(Short problem)
Return all of the data exactly, with nothing left out but the pictures.

(Data section)
***
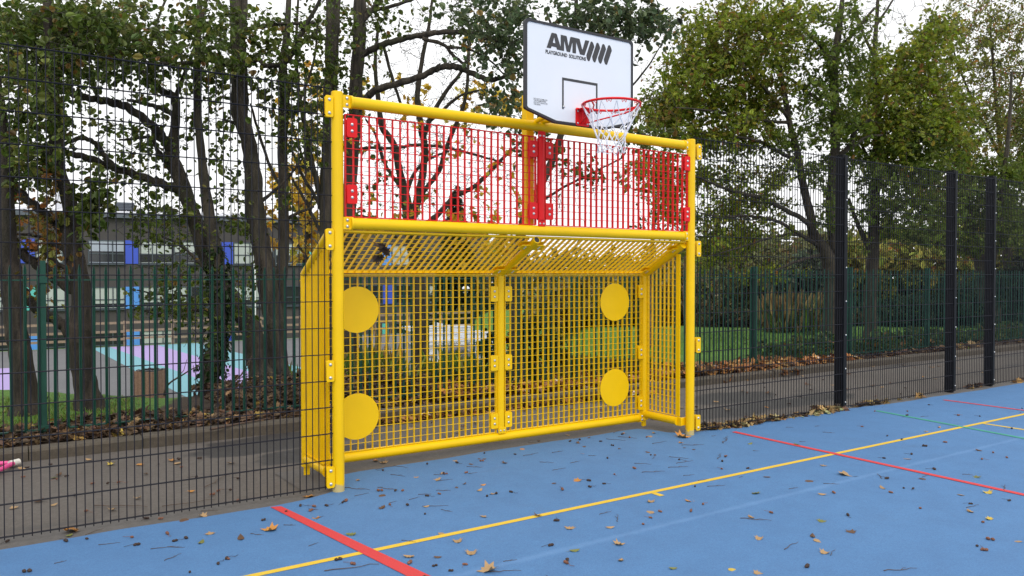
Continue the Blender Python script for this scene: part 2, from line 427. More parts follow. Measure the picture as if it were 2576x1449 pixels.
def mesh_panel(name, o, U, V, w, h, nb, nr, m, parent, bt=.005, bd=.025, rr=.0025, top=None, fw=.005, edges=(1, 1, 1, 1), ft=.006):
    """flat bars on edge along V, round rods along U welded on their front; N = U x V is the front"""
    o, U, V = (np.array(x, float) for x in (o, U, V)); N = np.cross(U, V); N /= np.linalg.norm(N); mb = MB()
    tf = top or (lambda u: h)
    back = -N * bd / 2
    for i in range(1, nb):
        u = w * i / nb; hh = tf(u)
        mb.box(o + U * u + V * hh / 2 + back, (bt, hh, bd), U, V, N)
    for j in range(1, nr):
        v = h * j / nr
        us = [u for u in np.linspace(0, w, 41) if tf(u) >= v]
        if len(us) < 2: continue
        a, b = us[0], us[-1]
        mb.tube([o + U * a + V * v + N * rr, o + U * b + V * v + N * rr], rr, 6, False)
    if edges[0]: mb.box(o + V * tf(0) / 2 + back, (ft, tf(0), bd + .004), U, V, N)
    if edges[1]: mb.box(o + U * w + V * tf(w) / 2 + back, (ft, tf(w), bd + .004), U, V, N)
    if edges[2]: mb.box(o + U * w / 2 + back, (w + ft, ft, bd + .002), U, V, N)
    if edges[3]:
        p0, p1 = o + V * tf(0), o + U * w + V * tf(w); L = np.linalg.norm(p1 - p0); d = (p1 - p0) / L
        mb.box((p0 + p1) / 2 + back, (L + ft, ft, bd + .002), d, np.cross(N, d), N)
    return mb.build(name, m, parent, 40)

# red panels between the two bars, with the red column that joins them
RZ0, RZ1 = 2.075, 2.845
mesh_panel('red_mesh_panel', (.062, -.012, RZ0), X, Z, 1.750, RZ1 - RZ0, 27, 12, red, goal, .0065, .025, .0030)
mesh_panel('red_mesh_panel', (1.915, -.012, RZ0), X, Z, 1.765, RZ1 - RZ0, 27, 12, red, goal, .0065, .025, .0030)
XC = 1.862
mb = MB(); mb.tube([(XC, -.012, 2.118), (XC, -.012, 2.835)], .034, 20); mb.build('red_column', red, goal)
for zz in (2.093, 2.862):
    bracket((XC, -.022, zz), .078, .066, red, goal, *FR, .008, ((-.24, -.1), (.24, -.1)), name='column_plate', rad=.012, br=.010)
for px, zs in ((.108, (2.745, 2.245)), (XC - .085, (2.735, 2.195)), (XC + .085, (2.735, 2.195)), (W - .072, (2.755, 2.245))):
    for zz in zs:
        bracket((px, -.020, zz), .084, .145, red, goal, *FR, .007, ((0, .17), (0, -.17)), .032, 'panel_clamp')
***
(Solution for this problem)
Continue the Blender Python script for this scene: part 2, from line 427. More parts follow. Measure the picture as if it were 2576x1449 pixels.
def mesh_panel(name, o, U, V, w, h, nb, nr, m, parent, bt=.005, bd=.025, rr=.0025, top=None, fw=.005, edges=(1, 1, 1, 1), ft=.006):
    """flat bars on edge along V, round rods along U welded on their front; N = U x V is the front"""
    o, U, V = (np.array(x, float) for x in (o, U, V)); N = np.cross(U, V); N /= np.linalg.norm(N); mb = MB()
    tf = top or (lambda u: h)
    back = -N * bd / 2
    for i in range(1, nb):
        u = w * i / nb; hh = tf(u)
        mb.box(o + U * u + V * hh / 2 + back, (bt, hh, bd), U, V, N)
    for j in range(1, nr):
        v = h * j / nr
        us = [u for u in np.linspace(0, w, 41) if tf(u) >= v]
        if len(us) < 2: continue
        a, b = us[0], us[-1]
        mb.tube([o + U * a + V * v + N * rr, o + U * b + V * v + N * rr], rr, 6, False)
    if edges[0]: mb.box(o + V * tf(0) / 2 + back, (ft, tf(0), bd + .004), U, V, N)
    if edges[1]: mb.box(o + U * w + V * tf(w) / 2 + back, (ft, tf(w), bd + .004), U, V, N)
    if edges[2]: mb.box(o + U * w / 2 + back, (w + ft, ft, bd + .002), U, V, N)
    if edges[3]:
        p0, p1 = o + V * tf(0), o + U * w + V * tf(w); L = np.linalg.norm(p1 - p0); d = (p1 - p0) / L
        mb.box((p0 + p1) / 2 + back, (L + ft, ft, bd + .002), d, np.cross(N, d), N)
    return mb.build(name, m, parent, 40)

# red panels between the two bars, with the red column that joins them
RZ0, RZ1 = 2.075, 2.845
mesh_panel('red_mesh_panel', (.062, -.012, RZ0), X, Z, 1.750, RZ1 - RZ0, 27, 12, red, goal, .0065, .025, .0030)
mesh_panel('red_mesh_panel', (1.915, -.012, RZ0), X, Z, 1.765, RZ1 - RZ0, 27, 12, red, goal, .0065, .025, .0030)
XC = 1.862
mb = MB(); mb.tube([(XC, -.012, 2.118), (XC, -.012, 2.835)], .034, 20); mb.build('red_column', red, goal)
for zz in (2.093, 2.862):
    bracket((XC, -.022, zz), .078, .066, red, goal, *FR, .008, ((-.24, -.1), (.24, -.1)), name='column_plate', rad=.012, br=.010)
for px, zs in ((.108, (2.745, 2.245)), (XC - .085, (2.735, 2.195)), (XC + .085, (2.735, 2.195)), (W - .072, (2.755, 2.245))):
    for zz in zs:
        bracket((px, -.020, zz), .084, .145, red, goal, *FR, .007, ((0, .17), (0, -.17)), .032, 'panel_clamp')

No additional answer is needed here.